RECORD EXCERPTS:
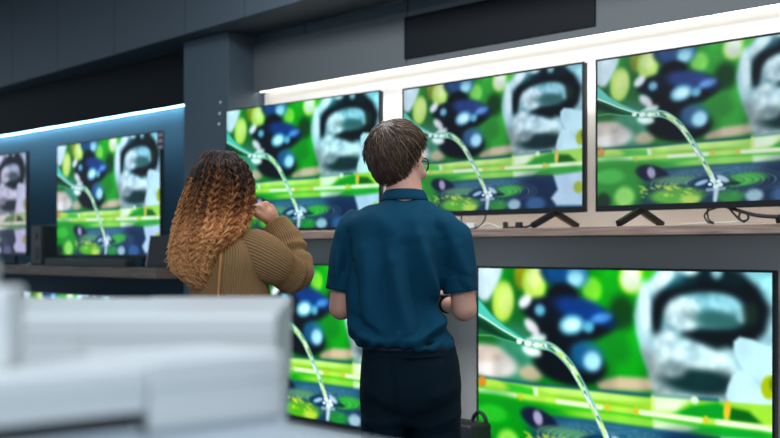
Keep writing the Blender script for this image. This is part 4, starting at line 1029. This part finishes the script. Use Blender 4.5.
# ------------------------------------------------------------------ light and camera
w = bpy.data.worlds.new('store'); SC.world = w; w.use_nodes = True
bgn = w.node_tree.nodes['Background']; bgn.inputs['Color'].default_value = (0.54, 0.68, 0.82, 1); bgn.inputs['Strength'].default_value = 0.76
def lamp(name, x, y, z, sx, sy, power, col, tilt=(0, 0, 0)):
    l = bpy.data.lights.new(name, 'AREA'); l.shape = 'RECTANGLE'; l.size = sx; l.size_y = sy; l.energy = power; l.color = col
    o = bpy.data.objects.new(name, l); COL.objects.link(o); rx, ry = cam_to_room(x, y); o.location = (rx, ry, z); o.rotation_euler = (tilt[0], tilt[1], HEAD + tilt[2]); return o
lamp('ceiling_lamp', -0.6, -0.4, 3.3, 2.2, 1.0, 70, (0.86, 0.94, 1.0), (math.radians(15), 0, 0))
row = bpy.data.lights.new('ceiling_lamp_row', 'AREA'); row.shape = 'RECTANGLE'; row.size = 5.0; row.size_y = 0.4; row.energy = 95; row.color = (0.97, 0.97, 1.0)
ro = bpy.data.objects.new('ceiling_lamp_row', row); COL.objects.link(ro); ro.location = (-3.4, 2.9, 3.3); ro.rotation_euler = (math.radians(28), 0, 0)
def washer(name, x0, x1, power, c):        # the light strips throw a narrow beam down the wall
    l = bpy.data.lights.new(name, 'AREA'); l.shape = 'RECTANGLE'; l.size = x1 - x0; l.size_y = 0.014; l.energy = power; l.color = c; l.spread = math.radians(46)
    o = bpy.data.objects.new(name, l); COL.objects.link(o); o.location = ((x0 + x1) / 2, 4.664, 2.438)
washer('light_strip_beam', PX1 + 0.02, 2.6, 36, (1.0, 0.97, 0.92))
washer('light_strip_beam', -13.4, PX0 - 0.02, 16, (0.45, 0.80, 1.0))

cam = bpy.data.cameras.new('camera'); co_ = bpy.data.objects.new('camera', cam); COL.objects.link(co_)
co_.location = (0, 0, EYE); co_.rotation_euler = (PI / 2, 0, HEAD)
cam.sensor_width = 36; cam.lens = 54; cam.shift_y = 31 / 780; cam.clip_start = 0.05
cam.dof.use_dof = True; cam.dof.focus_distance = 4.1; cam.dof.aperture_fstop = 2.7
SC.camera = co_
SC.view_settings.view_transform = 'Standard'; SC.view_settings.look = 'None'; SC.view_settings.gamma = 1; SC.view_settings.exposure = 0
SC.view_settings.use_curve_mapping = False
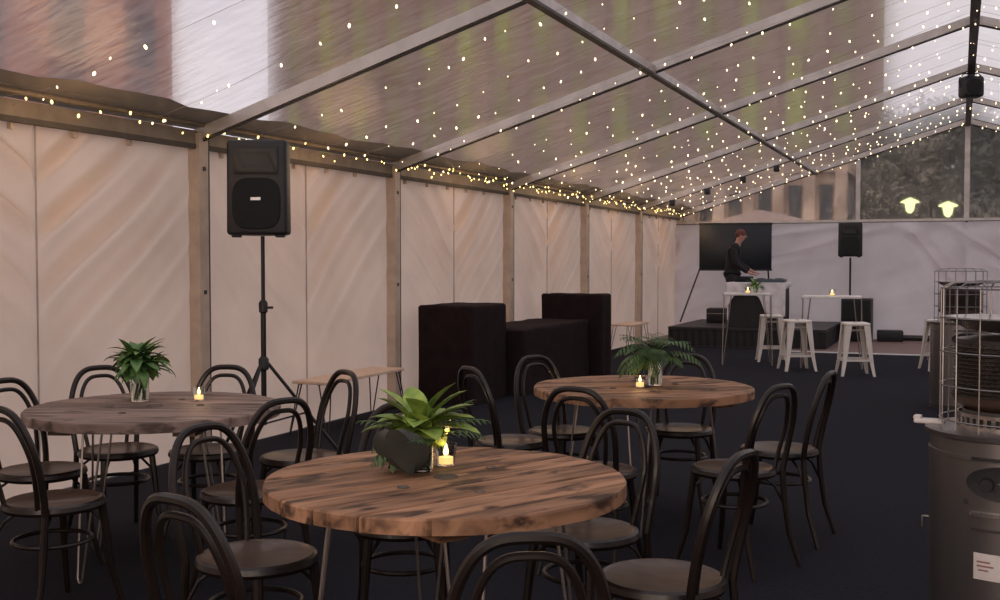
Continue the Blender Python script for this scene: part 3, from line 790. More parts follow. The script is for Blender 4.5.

WORK REQUIRED: Quote every record above exactly, leaving out the pictures.

ANSWER FOR THE TASK:
Keep writing the Blender script for this image. This is part 4, starting at line 1029. This part finishes the script. Use Blender 4.5.
# ------------------------------------------------------------------ light and camera
w = bpy.data.worlds.new('store'); SC.world = w; w.use_nodes = True
bgn = w.node_tree.nodes['Background']; bgn.inputs['Color'].default_value = (0.54, 0.68, 0.82, 1); bgn.inputs['Strength'].default_value = 0.76
def lamp(name, x, y, z, sx, sy, power, col, tilt=(0, 0, 0)):
    l = bpy.data.lights.new(name, 'AREA'); l.shape = 'RECTANGLE'; l.size = sx; l.size_y = sy; l.energy = power; l.color = col
    o = bpy.data.objects.new(name, l); COL.objects.link(o); rx, ry = cam_to_room(x, y); o.location = (rx, ry, z); o.rotation_euler = (tilt[0], tilt[1], HEAD + tilt[2]); return o
lamp('ceiling_lamp', -0.6, -0.4, 3.3, 2.2, 1.0, 70, (0.86, 0.94, 1.0), (math.radians(15), 0, 0))
row = bpy.data.lights.new('ceiling_lamp_row', 'AREA'); row.shape = 'RECTANGLE'; row.size = 5.0; row.size_y = 0.4; row.energy = 95; row.color = (0.97, 0.97, 1.0)
ro = bpy.data.objects.new('ceiling_lamp_row', row); COL.objects.link(ro); ro.location = (-3.4, 2.9, 3.3); ro.rotation_euler = (math.radians(28), 0, 0)
def washer(name, x0, x1, power, c):        # the light strips throw a narrow beam down the wall
    l = bpy.data.lights.new(name, 'AREA'); l.shape = 'RECTANGLE'; l.size = x1 - x0; l.size_y = 0.014; l.energy = power; l.color = c; l.spread = math.radians(46)
    o = bpy.data.objects.new(name, l); COL.objects.link(o); o.location = ((x0 + x1) / 2, 4.664, 2.438)
washer('light_strip_beam', PX1 + 0.02, 2.6, 36, (1.0, 0.97, 0.92))
washer('light_strip_beam', -13.4, PX0 - 0.02, 16, (0.45, 0.80, 1.0))

cam = bpy.data.cameras.new('camera'); co_ = bpy.data.objects.new('camera', cam); COL.objects.link(co_)
co_.location = (0, 0, EYE); co_.rotation_euler = (PI / 2, 0, HEAD)
cam.sensor_width = 36; cam.lens = 54; cam.shift_y = 31 / 780; cam.clip_start = 0.05
cam.dof.use_dof = True; cam.dof.focus_distance = 4.1; cam.dof.aperture_fstop = 2.7
SC.camera = co_
SC.view_settings.view_transform = 'Standard'; SC.view_settings.look = 'None'; SC.view_settings.gamma = 1; SC.view_settings.exposure = 0
SC.view_settings.use_curve_mapping = False
Continue the Blender Python script for this scene: part 3, from line 790. More parts follow. The script is for Blender 4.5.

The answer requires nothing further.